### WHAT TO WORK ON
Extract every line that includes the string "script".

### LISTED RECORDS

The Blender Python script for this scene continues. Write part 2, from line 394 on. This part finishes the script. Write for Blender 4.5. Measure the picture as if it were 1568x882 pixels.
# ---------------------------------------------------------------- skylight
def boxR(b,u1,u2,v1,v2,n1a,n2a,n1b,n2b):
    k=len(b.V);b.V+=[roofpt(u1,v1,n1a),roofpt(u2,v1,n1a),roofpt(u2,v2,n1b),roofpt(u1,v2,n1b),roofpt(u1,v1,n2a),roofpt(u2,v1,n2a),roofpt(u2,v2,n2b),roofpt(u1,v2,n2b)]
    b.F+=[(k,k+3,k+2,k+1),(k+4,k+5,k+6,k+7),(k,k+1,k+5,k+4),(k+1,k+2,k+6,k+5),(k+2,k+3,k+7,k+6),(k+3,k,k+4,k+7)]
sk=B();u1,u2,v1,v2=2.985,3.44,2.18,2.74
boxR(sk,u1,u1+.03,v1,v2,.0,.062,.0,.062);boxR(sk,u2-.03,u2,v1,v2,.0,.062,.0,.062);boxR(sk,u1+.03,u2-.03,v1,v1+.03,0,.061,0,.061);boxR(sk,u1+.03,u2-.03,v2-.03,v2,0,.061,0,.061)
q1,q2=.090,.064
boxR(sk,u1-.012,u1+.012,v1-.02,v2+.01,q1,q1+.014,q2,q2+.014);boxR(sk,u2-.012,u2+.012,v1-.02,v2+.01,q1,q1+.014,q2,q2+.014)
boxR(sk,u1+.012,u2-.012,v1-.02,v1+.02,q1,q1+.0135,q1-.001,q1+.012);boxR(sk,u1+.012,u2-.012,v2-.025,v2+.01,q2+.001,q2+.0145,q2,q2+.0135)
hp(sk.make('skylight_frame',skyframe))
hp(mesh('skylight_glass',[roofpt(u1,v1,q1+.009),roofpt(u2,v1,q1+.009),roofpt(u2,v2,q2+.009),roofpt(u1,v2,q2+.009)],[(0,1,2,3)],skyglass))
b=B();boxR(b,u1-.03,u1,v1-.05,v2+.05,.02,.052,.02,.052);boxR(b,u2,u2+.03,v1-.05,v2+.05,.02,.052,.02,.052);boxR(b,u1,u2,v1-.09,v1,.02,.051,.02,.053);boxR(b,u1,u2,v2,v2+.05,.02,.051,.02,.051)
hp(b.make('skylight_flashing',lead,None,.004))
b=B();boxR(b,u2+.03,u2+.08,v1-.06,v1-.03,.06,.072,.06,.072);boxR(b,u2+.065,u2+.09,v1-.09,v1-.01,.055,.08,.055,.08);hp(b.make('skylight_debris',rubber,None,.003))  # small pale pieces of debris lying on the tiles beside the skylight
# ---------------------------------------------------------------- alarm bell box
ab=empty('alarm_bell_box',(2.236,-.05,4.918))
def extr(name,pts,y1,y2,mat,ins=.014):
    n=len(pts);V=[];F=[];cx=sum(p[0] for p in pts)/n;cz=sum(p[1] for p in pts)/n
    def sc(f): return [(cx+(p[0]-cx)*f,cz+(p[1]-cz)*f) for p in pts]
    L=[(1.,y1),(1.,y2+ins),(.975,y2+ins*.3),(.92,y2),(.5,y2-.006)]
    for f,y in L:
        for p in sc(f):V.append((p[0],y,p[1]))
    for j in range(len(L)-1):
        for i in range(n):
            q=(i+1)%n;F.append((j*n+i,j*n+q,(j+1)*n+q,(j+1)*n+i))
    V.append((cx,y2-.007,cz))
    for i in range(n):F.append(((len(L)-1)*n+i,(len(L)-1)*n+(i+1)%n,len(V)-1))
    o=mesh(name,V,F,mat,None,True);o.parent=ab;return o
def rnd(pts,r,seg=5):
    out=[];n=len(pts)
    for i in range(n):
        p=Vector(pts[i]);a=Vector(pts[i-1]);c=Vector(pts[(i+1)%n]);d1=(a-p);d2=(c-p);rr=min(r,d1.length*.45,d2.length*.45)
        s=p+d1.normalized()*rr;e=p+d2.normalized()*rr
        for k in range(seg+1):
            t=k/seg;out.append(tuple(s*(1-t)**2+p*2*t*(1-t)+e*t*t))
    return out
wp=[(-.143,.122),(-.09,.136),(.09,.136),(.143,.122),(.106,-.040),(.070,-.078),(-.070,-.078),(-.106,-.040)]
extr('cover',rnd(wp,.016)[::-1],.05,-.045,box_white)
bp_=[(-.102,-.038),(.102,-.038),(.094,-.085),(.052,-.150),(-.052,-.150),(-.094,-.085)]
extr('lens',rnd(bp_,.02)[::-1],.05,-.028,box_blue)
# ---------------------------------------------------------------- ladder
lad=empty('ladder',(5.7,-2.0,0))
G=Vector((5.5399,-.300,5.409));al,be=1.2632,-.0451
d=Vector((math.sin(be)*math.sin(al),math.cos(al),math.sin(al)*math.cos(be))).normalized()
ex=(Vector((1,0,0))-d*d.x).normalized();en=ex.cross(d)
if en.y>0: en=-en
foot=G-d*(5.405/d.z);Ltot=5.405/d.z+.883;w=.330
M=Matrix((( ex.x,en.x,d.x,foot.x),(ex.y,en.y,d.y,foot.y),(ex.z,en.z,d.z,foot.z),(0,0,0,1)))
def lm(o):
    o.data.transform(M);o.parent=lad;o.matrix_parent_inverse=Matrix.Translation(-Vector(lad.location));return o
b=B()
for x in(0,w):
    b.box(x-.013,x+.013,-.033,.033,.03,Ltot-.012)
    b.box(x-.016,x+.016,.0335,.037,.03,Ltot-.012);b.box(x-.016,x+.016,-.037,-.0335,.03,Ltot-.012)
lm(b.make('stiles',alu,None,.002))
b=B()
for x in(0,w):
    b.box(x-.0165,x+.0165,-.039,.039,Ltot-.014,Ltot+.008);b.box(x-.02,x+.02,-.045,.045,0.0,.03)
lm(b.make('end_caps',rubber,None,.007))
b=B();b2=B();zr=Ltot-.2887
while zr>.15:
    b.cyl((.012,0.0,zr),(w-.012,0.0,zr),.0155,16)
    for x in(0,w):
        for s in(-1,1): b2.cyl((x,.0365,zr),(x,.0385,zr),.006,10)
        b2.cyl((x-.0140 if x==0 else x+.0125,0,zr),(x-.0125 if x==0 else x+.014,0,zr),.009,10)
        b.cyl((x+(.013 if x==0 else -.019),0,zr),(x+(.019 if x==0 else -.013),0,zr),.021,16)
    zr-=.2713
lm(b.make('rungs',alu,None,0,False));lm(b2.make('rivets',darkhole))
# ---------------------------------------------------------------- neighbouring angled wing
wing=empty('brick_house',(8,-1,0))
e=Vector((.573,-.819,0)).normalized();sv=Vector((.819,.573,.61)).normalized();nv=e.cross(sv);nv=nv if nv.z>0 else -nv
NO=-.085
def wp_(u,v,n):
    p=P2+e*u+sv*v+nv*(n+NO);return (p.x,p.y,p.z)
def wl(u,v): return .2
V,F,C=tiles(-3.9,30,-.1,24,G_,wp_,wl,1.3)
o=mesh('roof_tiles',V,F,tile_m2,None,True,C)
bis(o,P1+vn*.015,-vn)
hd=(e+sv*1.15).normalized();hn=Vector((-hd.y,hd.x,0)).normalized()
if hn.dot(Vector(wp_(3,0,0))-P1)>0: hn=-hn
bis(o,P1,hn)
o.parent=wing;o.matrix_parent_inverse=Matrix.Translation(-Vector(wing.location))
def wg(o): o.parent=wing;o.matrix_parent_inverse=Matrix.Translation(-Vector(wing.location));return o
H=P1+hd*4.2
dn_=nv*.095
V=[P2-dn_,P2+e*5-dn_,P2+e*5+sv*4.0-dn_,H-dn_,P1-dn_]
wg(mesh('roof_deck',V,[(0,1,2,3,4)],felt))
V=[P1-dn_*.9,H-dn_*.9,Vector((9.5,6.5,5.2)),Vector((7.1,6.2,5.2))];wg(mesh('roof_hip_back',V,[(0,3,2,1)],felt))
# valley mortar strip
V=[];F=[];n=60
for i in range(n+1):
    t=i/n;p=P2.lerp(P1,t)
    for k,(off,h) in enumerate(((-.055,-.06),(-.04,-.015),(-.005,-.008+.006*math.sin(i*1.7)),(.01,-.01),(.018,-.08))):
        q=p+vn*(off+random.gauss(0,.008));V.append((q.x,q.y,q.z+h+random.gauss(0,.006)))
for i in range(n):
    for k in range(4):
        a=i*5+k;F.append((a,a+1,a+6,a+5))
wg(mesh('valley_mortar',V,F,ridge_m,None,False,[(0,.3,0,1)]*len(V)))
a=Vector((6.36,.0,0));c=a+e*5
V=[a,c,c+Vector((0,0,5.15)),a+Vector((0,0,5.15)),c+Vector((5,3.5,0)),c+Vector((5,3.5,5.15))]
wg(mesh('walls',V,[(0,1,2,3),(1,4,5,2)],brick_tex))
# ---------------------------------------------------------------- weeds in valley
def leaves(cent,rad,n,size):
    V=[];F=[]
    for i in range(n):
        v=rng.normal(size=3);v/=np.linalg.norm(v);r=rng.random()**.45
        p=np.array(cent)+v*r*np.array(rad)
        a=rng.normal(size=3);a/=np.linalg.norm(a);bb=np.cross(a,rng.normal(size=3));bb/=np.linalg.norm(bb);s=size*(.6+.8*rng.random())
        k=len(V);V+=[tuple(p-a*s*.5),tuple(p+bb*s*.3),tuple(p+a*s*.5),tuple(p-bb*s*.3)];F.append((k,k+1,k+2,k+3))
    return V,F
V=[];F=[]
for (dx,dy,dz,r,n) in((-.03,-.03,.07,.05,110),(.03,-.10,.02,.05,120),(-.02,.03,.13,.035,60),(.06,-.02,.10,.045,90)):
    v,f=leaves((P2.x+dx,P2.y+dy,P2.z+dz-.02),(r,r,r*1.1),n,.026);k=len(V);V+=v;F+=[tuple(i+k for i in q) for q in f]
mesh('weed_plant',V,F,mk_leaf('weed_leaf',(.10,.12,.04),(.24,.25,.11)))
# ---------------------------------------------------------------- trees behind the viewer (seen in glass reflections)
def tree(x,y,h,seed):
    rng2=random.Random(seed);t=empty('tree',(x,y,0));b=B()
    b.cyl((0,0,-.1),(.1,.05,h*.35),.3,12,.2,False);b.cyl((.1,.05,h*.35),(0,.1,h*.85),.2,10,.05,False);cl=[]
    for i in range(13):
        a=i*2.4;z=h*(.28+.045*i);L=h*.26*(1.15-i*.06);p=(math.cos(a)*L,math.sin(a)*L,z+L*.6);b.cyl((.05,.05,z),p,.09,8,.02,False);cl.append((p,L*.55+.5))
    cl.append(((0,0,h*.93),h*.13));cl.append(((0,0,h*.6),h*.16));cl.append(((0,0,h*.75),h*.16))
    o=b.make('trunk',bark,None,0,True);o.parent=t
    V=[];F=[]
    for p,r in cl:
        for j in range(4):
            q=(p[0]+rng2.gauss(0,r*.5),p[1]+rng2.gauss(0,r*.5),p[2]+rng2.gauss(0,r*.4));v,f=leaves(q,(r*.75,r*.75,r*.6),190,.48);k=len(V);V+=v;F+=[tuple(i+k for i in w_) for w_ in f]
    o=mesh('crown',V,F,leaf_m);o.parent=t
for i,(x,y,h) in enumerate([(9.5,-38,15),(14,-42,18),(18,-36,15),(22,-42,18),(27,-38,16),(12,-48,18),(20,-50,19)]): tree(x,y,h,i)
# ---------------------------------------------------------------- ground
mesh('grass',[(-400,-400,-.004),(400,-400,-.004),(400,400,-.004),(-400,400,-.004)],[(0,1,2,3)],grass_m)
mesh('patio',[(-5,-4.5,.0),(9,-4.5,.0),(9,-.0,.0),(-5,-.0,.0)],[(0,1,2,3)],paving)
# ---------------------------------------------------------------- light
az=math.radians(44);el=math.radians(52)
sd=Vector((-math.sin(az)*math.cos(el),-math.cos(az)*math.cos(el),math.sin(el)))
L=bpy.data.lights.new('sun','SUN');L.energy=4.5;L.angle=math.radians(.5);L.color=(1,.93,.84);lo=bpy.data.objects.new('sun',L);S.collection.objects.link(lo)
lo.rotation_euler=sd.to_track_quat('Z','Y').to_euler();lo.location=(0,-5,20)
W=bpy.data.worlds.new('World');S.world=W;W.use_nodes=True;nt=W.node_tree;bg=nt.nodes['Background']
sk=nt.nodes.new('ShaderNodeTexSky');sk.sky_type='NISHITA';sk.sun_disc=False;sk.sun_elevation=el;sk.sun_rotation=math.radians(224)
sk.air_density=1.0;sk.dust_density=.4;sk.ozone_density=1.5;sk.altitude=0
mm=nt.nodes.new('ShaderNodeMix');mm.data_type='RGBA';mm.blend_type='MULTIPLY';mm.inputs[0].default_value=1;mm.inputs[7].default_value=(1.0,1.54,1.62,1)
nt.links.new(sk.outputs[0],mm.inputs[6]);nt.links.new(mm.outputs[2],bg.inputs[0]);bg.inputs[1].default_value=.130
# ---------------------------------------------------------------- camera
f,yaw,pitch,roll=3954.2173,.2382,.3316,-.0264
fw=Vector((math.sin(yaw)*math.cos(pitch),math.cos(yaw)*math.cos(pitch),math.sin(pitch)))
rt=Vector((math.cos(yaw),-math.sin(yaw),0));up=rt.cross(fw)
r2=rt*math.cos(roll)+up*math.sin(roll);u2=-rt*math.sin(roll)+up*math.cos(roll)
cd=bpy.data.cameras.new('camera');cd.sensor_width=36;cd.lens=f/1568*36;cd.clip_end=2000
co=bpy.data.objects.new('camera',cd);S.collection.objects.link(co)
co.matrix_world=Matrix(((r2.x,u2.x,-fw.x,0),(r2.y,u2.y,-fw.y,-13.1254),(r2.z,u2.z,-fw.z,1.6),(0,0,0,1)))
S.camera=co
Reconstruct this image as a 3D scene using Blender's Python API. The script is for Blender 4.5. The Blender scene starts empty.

### OUTPUT OF THE EXERCISE
The Blender Python script for this scene continues. Write part 2, from line 394 on. This part finishes the script. Write for Blender 4.5. Measure the picture as if it were 1568x882 pixels.
Reconstruct this image as a 3D scene using Blender's Python API. The script is for Blender 4.5. The Blender scene starts empty.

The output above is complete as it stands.